Guillermo del Toro’s Pinocchio – Film Review

Visionary Oscar winning director Guillermo del Toro completes his decade long journey in reimagining the timeless fairy tale, Pinocchio.

In Italy at the height of the Great War, the elderly carpenter Gepetto (David Bradley) loses his young son when their village is unintentionally bombed. Planting a tree on his grave, Gepetto sinks into a deep depression for decades. Years later, the travelling Sebastian J. Cricket (Ewen McGregor) takes up residence within this tree.

One-night, Gepetto drunkenly chops down and crafts the tree into a grotesque ‘boy’ and passes out. A blue wood sprite (Tilda Swinton) taking pity on Gepetto brings the ‘boy’ to life dubbing him ‘Pinocchio’ (Gregory Mann) and tasking Sebastian to guide him.

From here on Pinocchio goes on many adventures and sees many threats. From the fiendish circus ringmaster Count Volpe (Christoph Waltz) eager to use Pinocchio for personal gain, to the domineering Podestà (Ron Pearlman), a local government officer intent to use the boy as a propaganda tool. Through it all, Pinocchio learns his own nature and morality in this familiar tale retold against the backdrop of 1930s Fascist Italy.

Without a doubt, the main draw of this adaptation of Pinocchio would be the incredible stop motion animation on display. I’ve always been a fan of this style of animation, and it is impossible not to marvel at the amount of detail on screen whether it be major characters and sets often reused, or objects only shown briefly in a montage. Things like the wood grain on church pews or a three-legged dog wandering in the background, every frame of the film is packed with detail and heart. 

Guillermo del Toro by now is known for his visual flair and darkly comical style. His rendition of Pinocchio fits into this but at the same time still feeling very familiar. While I heard this film was not a remake but ‘closer to the book’, I can’t say that I agree. I found that narratively it has a lot more in common with the 1940 Disney classic than it does Carlo Collodi‘s 1883 novel.

I did enjoy the new underworld sections as Pinocchio learns to deal with his own twisted form of morality. As well, there are substitutions throughout the story such as the ‘Pleasure Island’ section being replaced with a fascist youth training camp. Del Toro‘s touch is undeniable, and his changes make this a much darker mature version of the story. But much of it feels very surface level and does little to shake up the now tried and tested formula. I found myself wondering more than once what purpose some alterations had beyond making the story more edgy.
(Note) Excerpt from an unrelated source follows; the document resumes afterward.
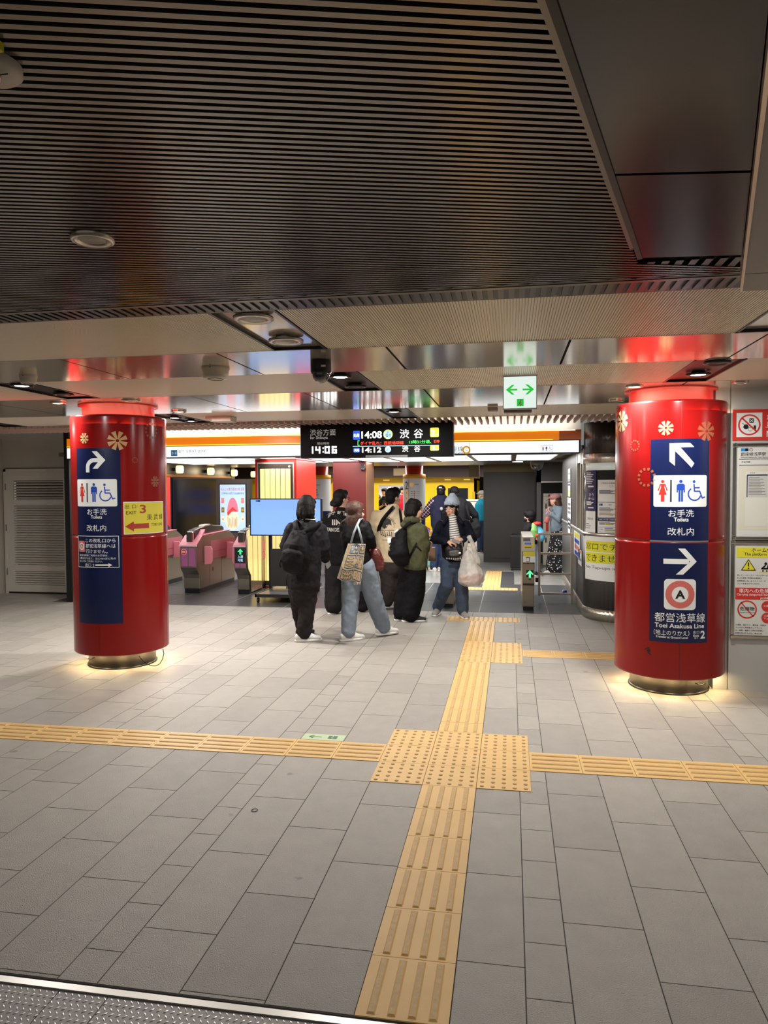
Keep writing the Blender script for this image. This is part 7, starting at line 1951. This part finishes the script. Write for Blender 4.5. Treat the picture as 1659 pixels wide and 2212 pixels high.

Pinocchio‘s cast of voice actors are crucial in bringing their characters to life with such great effect. Bradley gives a wonderfully eccentric yet warm performance as Gepetto, far removed from his famous role as Filch in Harry Potter. The character of Podestà seems tailor made for del Toro regular Pearlman‘s booming voice. While Waltz, not a stranger to playing wormy villains, was similarly fitting for Count Volpe. Joining in the magic are many other name actors in roles much smaller than you’d expect to see them in. But my favourite would be Cate Blanchett as ‘Spazzatura‘, Count Volpe‘s mistreated performing monkey. Much of her dialogue being a series of “ooks” and “aks”.

Guillermo del Toro’s Pinocchio is as darkly twisted as you would expect from the director. I was disappointed he didn’t do more to make his story wholly original compared to other adaptations. That said, with some of the best stop motion animation I’ve ever seen, I was enraptured from start to finish. I would easily consider this the best animated film of 2022.